To summarize the trade-offs: Striping delivers good performance, particularly for large sequential I/O and for uneven I/O distributions, but it does not provide any redundancy of data.

Write intensive applications: Because of the read-modify-write nature of RAID5, metadevices with greater than about 20 percent writes should probably not be RAID5. If data protection is required, consider mirroring.

RAID5 writes will never be as fast as mirrored writes, which in turn will never be as fast as unprotected writes. The NVRAM cache on the SPARCstorage Array closes the gap between RAID5 and mirrored configurations.

Full Stripe Writes: RAID5 read performance is always good (unless the metadevice has suffered a disk failure and is operating in degraded mode), but write performance suffers because of the read-modify-write nature of RAID5.

In particular, when writes are less than a full stripe width or don't align with a stripe, multiple I/Os (a read-modify-write sequence) are required. First, the old data and parity are read into buffers. Next, the parity is modified (XOR's are performed between data and parity to calculate the new parity--first the old data is logically subtracted from the parity and then the new data is logically added to the parity), and the new parity and data are stored to a log. Finally, the new parity and new data are written to the data stripe units.

Full stripe width writes have the advantage of not requiring the read-modify-write sequence, and thus performance is not degraded as much. With full stripe writes, all new data stripes are XORed together to generate parity, and the new data and parity are stored to a log.

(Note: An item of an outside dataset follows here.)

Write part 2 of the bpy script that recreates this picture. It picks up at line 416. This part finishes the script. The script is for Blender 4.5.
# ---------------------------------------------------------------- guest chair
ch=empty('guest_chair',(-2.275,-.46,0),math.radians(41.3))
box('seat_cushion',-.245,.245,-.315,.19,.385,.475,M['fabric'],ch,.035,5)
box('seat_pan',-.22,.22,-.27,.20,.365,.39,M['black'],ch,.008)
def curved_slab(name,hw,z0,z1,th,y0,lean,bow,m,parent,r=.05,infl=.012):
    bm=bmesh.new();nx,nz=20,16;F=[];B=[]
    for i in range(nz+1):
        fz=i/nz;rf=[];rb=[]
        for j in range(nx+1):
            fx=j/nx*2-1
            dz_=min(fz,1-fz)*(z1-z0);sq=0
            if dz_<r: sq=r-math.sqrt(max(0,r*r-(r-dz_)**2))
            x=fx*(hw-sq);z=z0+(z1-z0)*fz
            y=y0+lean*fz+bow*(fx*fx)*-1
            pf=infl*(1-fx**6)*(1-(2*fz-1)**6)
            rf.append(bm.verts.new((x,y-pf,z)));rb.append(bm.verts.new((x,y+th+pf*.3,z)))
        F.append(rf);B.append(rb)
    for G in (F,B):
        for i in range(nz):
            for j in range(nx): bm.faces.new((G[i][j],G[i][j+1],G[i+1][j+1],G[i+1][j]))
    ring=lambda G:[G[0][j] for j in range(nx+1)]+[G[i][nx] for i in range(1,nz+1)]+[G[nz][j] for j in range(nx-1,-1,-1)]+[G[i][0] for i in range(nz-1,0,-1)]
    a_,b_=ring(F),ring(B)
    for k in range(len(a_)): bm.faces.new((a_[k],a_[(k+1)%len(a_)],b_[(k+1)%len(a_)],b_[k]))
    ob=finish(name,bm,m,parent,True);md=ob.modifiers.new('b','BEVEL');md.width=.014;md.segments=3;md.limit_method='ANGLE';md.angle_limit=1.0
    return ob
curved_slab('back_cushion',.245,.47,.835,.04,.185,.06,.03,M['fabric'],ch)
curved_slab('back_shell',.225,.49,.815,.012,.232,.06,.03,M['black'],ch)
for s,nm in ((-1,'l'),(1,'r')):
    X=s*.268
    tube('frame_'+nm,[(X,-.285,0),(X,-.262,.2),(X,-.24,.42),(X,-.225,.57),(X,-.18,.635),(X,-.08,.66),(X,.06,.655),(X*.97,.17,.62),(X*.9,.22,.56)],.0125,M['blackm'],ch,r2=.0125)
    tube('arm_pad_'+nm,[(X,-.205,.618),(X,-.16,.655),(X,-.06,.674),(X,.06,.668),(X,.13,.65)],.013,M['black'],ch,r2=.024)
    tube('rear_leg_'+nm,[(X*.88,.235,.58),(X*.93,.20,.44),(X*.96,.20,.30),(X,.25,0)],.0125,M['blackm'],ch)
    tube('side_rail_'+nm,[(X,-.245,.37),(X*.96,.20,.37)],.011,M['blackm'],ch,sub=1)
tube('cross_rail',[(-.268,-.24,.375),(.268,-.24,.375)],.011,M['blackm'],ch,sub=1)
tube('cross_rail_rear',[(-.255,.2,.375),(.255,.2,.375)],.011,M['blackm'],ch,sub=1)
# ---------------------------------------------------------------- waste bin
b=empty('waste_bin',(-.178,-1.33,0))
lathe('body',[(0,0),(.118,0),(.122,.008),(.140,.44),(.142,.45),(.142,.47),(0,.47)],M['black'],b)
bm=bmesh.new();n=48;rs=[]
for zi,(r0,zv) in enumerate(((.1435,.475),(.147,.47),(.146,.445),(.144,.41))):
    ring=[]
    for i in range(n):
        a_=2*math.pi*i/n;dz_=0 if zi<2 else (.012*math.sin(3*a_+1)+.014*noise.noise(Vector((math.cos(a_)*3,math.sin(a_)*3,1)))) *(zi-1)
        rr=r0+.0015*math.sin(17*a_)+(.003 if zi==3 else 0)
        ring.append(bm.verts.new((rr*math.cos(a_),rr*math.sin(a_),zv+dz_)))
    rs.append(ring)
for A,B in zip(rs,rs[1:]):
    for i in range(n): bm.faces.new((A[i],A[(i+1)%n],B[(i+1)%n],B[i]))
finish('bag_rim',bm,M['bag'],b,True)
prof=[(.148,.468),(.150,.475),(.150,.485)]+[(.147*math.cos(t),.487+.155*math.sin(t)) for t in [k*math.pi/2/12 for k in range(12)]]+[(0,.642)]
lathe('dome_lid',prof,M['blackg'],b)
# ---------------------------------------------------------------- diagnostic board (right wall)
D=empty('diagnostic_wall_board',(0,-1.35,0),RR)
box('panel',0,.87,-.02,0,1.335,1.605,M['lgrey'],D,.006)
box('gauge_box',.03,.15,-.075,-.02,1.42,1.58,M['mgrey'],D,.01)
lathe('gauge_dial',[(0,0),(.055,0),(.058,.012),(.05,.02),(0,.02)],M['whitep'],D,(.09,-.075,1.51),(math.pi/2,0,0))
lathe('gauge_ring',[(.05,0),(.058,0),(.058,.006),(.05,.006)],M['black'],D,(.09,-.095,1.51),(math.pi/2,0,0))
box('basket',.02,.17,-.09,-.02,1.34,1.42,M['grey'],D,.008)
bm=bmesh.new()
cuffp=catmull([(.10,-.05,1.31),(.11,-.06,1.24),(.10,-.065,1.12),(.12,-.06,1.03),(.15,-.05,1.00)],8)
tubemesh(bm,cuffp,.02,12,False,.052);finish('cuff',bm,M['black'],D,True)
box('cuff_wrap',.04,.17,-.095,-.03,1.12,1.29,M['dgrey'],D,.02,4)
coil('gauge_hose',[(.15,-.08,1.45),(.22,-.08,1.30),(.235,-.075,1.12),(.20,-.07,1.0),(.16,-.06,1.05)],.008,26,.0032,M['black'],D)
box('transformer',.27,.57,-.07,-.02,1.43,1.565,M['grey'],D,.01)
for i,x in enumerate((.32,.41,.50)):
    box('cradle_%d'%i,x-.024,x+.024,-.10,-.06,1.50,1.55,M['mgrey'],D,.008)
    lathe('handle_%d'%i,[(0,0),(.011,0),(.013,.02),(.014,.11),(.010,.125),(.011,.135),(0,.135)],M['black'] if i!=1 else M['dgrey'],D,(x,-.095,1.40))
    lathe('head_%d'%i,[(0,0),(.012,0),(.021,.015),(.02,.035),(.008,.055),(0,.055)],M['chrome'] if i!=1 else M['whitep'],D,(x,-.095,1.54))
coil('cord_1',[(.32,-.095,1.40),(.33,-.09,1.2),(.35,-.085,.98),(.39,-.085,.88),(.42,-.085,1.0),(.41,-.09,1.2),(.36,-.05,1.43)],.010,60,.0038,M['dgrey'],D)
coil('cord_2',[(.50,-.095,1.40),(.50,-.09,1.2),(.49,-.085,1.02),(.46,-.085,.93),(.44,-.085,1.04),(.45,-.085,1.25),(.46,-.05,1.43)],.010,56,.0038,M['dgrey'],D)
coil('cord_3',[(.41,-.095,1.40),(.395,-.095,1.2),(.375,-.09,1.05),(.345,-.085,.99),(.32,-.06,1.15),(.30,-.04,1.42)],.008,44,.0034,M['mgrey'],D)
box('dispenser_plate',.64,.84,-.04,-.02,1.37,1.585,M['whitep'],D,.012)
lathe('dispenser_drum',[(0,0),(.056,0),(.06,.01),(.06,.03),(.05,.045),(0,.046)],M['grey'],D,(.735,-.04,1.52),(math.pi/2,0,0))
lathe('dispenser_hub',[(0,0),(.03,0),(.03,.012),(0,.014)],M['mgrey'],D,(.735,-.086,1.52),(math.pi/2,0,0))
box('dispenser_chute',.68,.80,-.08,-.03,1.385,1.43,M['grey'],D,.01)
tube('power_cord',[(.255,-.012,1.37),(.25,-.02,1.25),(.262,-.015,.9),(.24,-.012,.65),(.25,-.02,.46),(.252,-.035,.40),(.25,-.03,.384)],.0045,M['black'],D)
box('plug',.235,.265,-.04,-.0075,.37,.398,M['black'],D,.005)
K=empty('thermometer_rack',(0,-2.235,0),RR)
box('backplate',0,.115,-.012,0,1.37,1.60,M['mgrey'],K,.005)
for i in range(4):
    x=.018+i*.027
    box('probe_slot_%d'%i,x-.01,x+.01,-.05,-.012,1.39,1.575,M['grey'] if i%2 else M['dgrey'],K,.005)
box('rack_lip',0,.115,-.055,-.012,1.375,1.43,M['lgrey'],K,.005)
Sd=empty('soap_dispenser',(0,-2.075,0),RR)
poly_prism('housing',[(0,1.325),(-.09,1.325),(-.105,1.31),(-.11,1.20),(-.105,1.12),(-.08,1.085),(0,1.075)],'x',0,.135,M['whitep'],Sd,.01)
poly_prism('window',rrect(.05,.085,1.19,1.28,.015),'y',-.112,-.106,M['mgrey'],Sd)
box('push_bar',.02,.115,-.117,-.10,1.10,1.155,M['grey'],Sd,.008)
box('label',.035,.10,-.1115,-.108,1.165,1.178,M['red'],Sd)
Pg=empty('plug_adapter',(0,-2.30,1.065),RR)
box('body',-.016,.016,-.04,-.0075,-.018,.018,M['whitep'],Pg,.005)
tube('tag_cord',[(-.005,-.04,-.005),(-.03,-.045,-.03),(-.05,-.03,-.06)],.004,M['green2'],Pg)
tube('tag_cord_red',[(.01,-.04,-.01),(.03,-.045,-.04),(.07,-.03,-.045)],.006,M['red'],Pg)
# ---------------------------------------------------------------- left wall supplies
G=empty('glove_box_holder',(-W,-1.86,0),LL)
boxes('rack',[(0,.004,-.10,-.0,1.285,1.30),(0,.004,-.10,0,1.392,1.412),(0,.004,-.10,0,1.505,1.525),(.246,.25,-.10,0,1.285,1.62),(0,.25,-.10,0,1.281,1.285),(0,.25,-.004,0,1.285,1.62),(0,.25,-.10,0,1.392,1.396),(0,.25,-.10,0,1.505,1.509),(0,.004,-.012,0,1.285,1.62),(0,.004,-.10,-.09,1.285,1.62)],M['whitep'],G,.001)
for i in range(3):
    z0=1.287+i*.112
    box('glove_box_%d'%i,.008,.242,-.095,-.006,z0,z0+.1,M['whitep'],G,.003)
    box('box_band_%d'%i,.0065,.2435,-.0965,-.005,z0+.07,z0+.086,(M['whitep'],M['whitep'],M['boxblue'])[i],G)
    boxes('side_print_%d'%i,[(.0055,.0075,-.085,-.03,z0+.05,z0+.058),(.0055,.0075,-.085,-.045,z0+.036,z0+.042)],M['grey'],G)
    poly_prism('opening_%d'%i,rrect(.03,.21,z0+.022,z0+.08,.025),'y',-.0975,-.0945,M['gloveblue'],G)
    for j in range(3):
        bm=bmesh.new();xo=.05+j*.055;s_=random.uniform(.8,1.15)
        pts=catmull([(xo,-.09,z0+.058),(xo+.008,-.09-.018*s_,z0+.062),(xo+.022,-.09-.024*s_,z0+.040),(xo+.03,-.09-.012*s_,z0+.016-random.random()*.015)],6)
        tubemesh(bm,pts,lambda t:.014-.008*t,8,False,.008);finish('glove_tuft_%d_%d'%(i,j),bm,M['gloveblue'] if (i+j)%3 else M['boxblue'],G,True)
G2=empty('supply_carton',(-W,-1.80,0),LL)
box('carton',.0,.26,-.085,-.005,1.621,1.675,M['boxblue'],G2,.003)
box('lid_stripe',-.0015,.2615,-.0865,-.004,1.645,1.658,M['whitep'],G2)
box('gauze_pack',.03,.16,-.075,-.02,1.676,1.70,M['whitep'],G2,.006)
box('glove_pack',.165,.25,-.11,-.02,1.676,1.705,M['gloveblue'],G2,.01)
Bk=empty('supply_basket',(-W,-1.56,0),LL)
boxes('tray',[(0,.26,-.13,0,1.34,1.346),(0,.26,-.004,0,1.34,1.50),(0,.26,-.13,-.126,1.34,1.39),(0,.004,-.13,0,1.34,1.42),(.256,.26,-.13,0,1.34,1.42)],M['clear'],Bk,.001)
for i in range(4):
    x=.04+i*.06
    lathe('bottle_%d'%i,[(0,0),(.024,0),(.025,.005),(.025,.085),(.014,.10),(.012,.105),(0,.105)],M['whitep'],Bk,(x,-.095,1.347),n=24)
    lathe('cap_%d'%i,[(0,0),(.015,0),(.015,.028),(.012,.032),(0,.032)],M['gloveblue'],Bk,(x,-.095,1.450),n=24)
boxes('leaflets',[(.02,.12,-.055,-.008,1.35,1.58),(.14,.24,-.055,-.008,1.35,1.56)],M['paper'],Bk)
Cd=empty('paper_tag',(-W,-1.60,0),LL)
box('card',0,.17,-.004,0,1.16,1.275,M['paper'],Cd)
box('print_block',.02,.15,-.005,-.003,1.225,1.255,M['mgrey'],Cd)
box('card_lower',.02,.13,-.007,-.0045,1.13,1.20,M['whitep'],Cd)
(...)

Then, the new parity and new data are written to the data stripe units in a single write.

Full stripe writes are used when the I/O request aligns with the stripe and the I/O size exactly matches:

interlace_size * (num_of_columns - 1)

For example, if a RAID5 configuration is striped over 4 columns, in any one stripe, 3 chunks are used to store data, and 1 chunk is used to store the corresponding parity. In this example, full stripe writes are used when the I/O request starts at the beginning of the stripe and the I/O size is equal to: stripe_unit_size * 3. For example, if the stripe unit size is 16 Kbyte, full stripe writes would be used for aligned I/O requests of size 48 Kbyte.

Performance in degraded mode: When a slice of a RAID5 metadevice fails, the parity is used to reconstruct the data; this requires reading from every column of the RAID5 metadevice. The more slices assigned to the RAID5 metadevice, the longer read and write operations (including resyncing the RAID5 metadevice) will take when I/O maps to the failed device.